6. The cable over-molding system of claim 5, wherein the first, the second, the fifth, and the sixth mold tools are used when the cable over-molding system is arranged in the first configuration.

7. The cable over-molding system of claim 6, wherein the third and the fourth mold tools are also used when the cable over-molding system is arranged in the first configuration.

8. The cable over-molding system of claim 5, wherein the third, the fourth, the seventh, and the eighth mold tools are used when the cable over-molding system is arranged in the second configuration.

9. The cable over-molding system of claim 8, wherein the first and the second mold tools are also used when the cable over-molding system is arranged in the second configuration.

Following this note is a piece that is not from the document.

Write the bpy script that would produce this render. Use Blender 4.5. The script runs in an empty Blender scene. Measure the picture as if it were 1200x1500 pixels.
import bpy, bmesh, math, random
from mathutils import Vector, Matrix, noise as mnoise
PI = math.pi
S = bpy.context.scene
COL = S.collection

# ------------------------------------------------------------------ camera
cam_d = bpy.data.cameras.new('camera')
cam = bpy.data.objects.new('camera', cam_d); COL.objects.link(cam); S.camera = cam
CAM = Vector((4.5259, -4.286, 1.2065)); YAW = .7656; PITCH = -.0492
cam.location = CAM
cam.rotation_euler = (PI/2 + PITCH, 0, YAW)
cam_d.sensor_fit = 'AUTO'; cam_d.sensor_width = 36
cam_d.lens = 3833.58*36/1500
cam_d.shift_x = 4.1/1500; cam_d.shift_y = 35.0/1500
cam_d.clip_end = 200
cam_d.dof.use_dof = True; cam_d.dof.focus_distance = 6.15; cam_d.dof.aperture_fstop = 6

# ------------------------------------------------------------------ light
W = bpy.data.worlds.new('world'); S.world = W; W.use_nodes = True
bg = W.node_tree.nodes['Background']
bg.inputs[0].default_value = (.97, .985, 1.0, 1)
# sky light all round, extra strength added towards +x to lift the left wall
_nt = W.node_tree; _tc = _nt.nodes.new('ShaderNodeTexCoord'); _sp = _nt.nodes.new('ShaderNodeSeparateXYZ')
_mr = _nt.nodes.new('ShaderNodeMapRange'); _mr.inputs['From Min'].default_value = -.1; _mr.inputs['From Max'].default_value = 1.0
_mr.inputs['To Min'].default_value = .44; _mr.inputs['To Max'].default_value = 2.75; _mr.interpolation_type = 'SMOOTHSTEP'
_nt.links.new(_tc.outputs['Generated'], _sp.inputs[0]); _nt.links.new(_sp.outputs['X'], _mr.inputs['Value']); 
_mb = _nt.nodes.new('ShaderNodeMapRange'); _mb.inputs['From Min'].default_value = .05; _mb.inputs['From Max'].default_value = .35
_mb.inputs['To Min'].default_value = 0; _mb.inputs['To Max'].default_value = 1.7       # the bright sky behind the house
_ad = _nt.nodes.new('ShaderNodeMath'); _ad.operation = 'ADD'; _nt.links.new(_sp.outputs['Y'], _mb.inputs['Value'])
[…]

10. A method of over-molding an over-mold onto a fiber optic cable assembly, the method comprising:

providing a first mold tool set including a first cavity and first and second ports;

positioning the first mold tool set around a first portion of the fiber optic cable assembly and holding the fiber optic cable assembly at the first and the second ports;

injecting a molding material into the first cavity of the first mold tool set and thereby over-molding the first portion of the fiber optic cable assembly with a first over-mold;

providing a second mold tool set including a second cavity and a third port;

positioning the second mold tool set around the first portion and a second portion of the fiber optic cable assembly, holding the fiber optic cable assembly at the third port, and holding the first over-mold within a portion of second cavity;

injecting additional molding material into the second cavity of the second mold tool set and thereby over-molding the second portion of the fiber optic cable assembly with a second over-mold, the second over-mold abutting the first over-mold.